The Mujahedin-e Khalq in Iraq; A policy Conundrum (15)

The resolution did not identify a destination. Indeed, a member of the Iraqi National Congress declared, “We don’t care where they’re going to go.”

The Iraqi Governing Council’s Resolution to Expel the MeK from Iraq

On December 9, 2003, the Iraqi Governing Council complicated the MeK issue by passing a unanimous resolution calling for the expulsion of the MeK from Iraq within six months. 30

The resolution did not identify a destination.
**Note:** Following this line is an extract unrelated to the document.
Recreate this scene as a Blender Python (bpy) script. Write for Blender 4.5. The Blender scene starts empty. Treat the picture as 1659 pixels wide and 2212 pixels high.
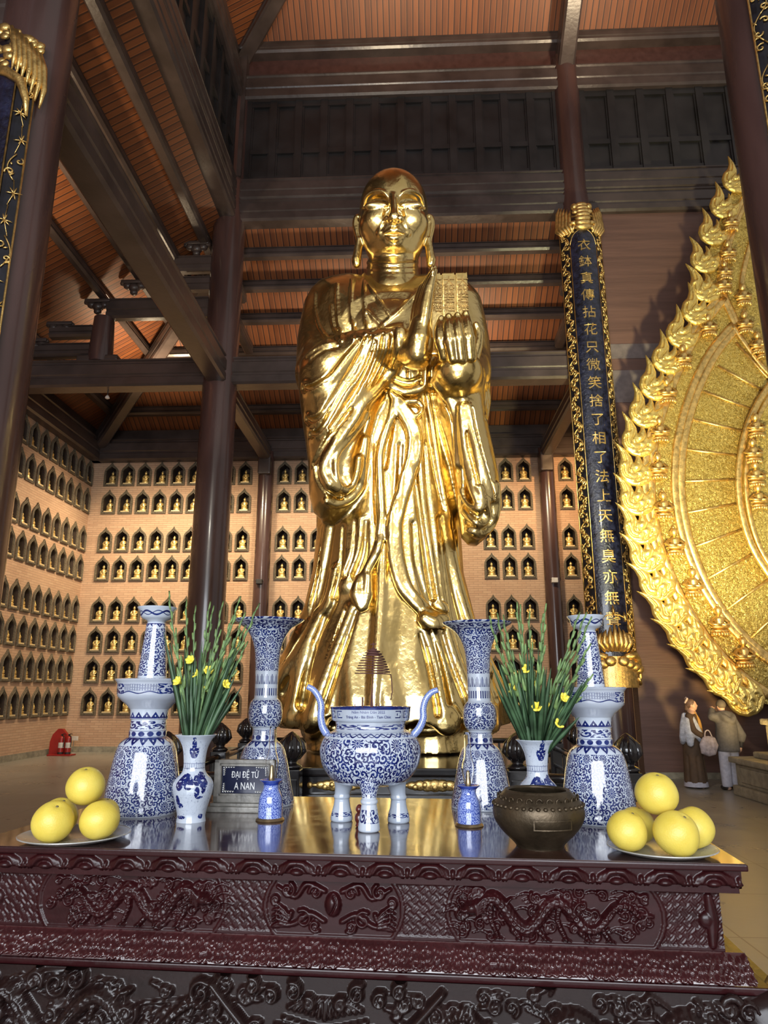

Indeed, a member of the Iraqi National Congress declared, “We don’t care where they’re going to go.” 31

However, the growing links between Iraqi Shia parties and the IRI created the suspicion that the interim Iraqi government (IIG) would deport the MeK to Iran when it assumed power at the end of June 2004.

The CPA’s administrator, Ambassador L. Paul Bremer, proposed resettling MeK members in third countries. 32

However, as he and JIATF officials would later learn, no country would accept anyone from the group who did not already have valid rights of residence there. 33

Refugee status was suggested, but the Office of the United Nations High Commissioner for Refugees (UNHCR) would not consider such applications from current or former MeK members because their legal status had not yet been formally resolved.

30. The resolution did not have the force of law because it was not signed by CPA administrator Bremer (interview with a senior CPA official, February 2008).

31. R. Wright and Chandrasekaran, 2003.

32. Tanter and Clawson, 2003.

33. After a great deal of effort, the JIATF was able to repatriate a small number of former MeK members at the internment facility who had current rights of residency in countries other than Iran or Iraq.